TASK DESCRIPTION: Your task is to output the listing word for word, with pictures excluded.

== PROVIDED DATA ==

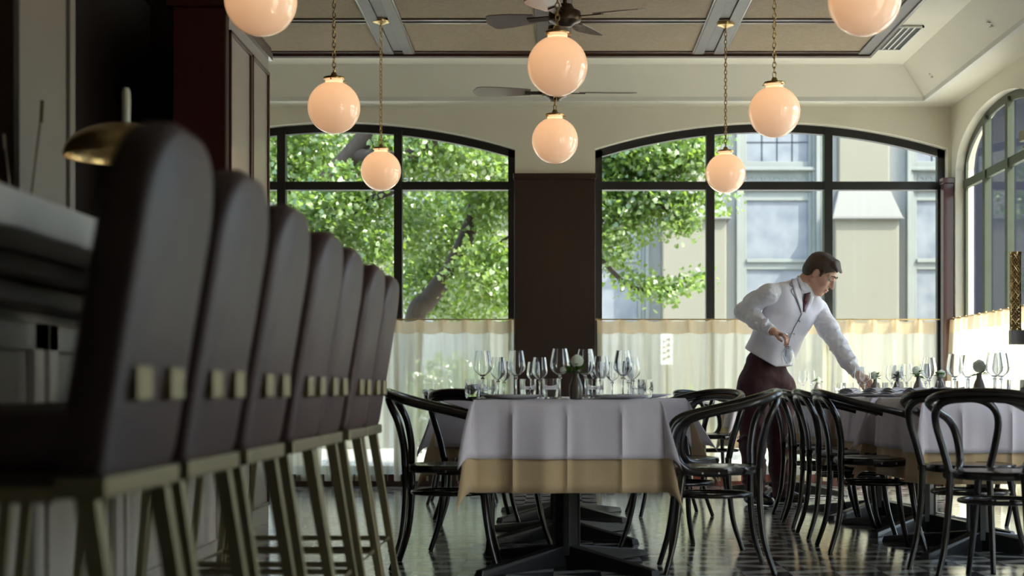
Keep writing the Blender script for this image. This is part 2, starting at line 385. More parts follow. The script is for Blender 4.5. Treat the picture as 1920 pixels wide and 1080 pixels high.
# pier cladding and corner post
struct(MB().box(-.325, .345, YB-.035, YB-.001, 0, 2.56).box(-.335, .355, YB-.05, YB-.001, 2.545, 2.59).box(-.335, .355, YB-.045, YB-.001, 0, .12).build('trim_pier', 'wood_dark', bevel=.004))
struct(MB().box(XR-.09, XR-.002, YB-.10, YB-.001, 0, 2.50).box(XR-.10, XR-.002, YB-.115, YB-.001, 2.50, 2.545).build('trim_corner', 'wood_red', bevel=.004))
struct(MB().box(XL, -.335, YB-.03, YB-.001, 0, .10).build('baseboard_back', 'wood_dark', bevel=.004))
struct(MB().box(.36, XR-.1, YB-.03, YB-.001, 0, .10).build('baseboard_right_window', 'wood_red', bevel=.004))
# windows
def window(name, fn, o, mulls, trans, bar=.06, m='steel_black', d0=.10, d1=.17, dtr=None):
    r = struct(empty(name, fn((o[0]+o[1])/2, 0, 0)))
    base = r.location.copy(); g = lambda u, z, d: fn(u, z, d)-base
    mb = MB(); N = 40
    for i in range(N):
        a = o[0]+(o[1]-o[0])*i/N; b = o[0]+(o[1]-o[0])*(i+1)/N; za, zb = arch_z(o, a), arch_z(o, b)
        mb.prism([(a, za-bar*1.1), (b, zb-bar*1.1), (b, zb), (a, za)], g, d0, d1)
    z0 = o[2]
    mb.prism([(o[0], z0), (o[0]+bar, z0), (o[0]+bar, arch_z(o, o[0]+bar)-.01), (o[0], arch_z(o, o[0])-.01)], g, d0, d1)
    mb.prism([(o[1]-bar, z0), (o[1], z0), (o[1], arch_z(o, o[1])-.01), (o[1]-bar, arch_z(o, o[1]-bar)-.01)], g, d0, d1)
    mb.prism([(o[0], z0), (o[1], z0), (o[1], z0+bar), (o[0], z0+bar)], g, d0, d1)
    mb.build('frame', m, r)
    for u in mulls:
        MB().prism([(u-.034, z0+.02), (u+.034, z0+.02), (u+.034, arch_z(o, u)-.03), (u-.034, arch_z(o, u)-.03)], g, d0-.02, d1+.01).build('mullion', m, r)
    for zt in trans:
        MB().prism([(o[0]+.02, zt-.034), (o[1]-.02, zt-.034), (o[1]-.02, zt+.034), (o[0]+.02, zt+.034)], g, d0-.012, d1+.005).build('transom', m, r)
    us = [o[0]+bar*.8]+sorted(mulls)+[o[1]-bar*.8]; dm = (d0+d1)/2
    for a, b in zip(us[:-1], us[1:]):
        for z1, z2 in ((z0+.03, trans[0]), (trans[0], None)):
            n = 10; top = [(a+(b-a)*k/n, (arch_z(o, a+(b-a)*k/n)-bar*.6 if z2 is None else z2)) for k in range(n+1)]
            p = [(a, z1), (b, z1)]+top[::-1]
            MB().prism(p, g, dm-.003, dm+.003).build('pane', 'glasspane', r)
    return r
window('window_1', fb, OPL, [-2.275, -1.30], [2.505])
window('window_2', fb, OPR, [1.31, 2.295], [2.505])
window('window_3', fr_, OPS, [10.9, 11.45, 12.05], [2.48], m='steel_olive', d0=.07, d1=.09)
for k, o_ in enumerate(OPN): window('window_%d' % (6+k), fr_, o_, [o_[0]+(o_[1]-o_[0])*q for q in (.25, .5, .75)], [2.48], m='steel_olive', d0=.07, d1=.09)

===

RESULT BELOW:
Keep writing the Blender script for this image. This is part 2, starting at line 385. More parts follow. The script is for Blender 4.5. Treat the picture as 1920 pixels wide and 1080 pixels high.
# pier cladding and corner post
struct(MB().box(-.325, .345, YB-.035, YB-.001, 0, 2.56).box(-.335, .355, YB-.05, YB-.001, 2.545, 2.59).box(-.335, .355, YB-.045, YB-.001, 0, .12).build('trim_pier', 'wood_dark', bevel=.004))
struct(MB().box(XR-.09, XR-.002, YB-.10, YB-.001, 0, 2.50).box(XR-.10, XR-.002, YB-.115, YB-.001, 2.50, 2.545).build('trim_corner', 'wood_red', bevel=.004))
struct(MB().box(XL, -.335, YB-.03, YB-.001, 0, .10).build('baseboard_back', 'wood_dark', bevel=.004))
struct(MB().box(.36, XR-.1, YB-.03, YB-.001, 0, .10).build('baseboard_right_window', 'wood_red', bevel=.004))
# windows
def window(name, fn, o, mulls, trans, bar=.06, m='steel_black', d0=.10, d1=.17, dtr=None):
    r = struct(empty(name, fn((o[0]+o[1])/2, 0, 0)))
    base = r.location.copy(); g = lambda u, z, d: fn(u, z, d)-base
    mb = MB(); N = 40
    for i in range(N):
        a = o[0]+(o[1]-o[0])*i/N; b = o[0]+(o[1]-o[0])*(i+1)/N; za, zb = arch_z(o, a), arch_z(o, b)
        mb.prism([(a, za-bar*1.1), (b, zb-bar*1.1), (b, zb), (a, za)], g, d0, d1)
    z0 = o[2]
    mb.prism([(o[0], z0), (o[0]+bar, z0), (o[0]+bar, arch_z(o, o[0]+bar)-.01), (o[0], arch_z(o, o[0])-.01)], g, d0, d1)
    mb.prism([(o[1]-bar, z0), (o[1], z0), (o[1], arch_z(o, o[1])-.01), (o[1]-bar, arch_z(o, o[1]-bar)-.01)], g, d0, d1)
    mb.prism([(o[0], z0), (o[1], z0), (o[1], z0+bar), (o[0], z0+bar)], g, d0, d1)
    mb.build('frame', m, r)
    for u in mulls:
        MB().prism([(u-.034, z0+.02), (u+.034, z0+.02), (u+.034, arch_z(o, u)-.03), (u-.034, arch_z(o, u)-.03)], g, d0-.02, d1+.01).build('mullion', m, r)
    for zt in trans:
        MB().prism([(o[0]+.02, zt-.034), (o[1]-.02, zt-.034), (o[1]-.02, zt+.034), (o[0]+.02, zt+.034)], g, d0-.012, d1+.005).build('transom', m, r)
    us = [o[0]+bar*.8]+sorted(mulls)+[o[1]-bar*.8]; dm = (d0+d1)/2
    for a, b in zip(us[:-1], us[1:]):
        for z1, z2 in ((z0+.03, trans[0]), (trans[0], None)):
            n = 10; top = [(a+(b-a)*k/n, (arch_z(o, a+(b-a)*k/n)-bar*.6 if z2 is None else z2)) for k in range(n+1)]
            p = [(a, z1), (b, z1)]+top[::-1]
            MB().prism(p, g, dm-.003, dm+.003).build('pane', 'glasspane', r)
    return r
window('window_1', fb, OPL, [-2.275, -1.30], [2.505])
window('window_2', fb, OPR, [1.31, 2.295], [2.505])
window('window_3', fr_, OPS, [10.9, 11.45, 12.05], [2.48], m='steel_olive', d0=.07, d1=.09)
for k, o_ in enumerate(OPN): window('window_%d' % (6+k), fr_, o_, [o_[0]+(o_[1]-o_[0])*q for q in (.25, .5, .75)], [2.48], m='steel_olive', d0=.07, d1=.09)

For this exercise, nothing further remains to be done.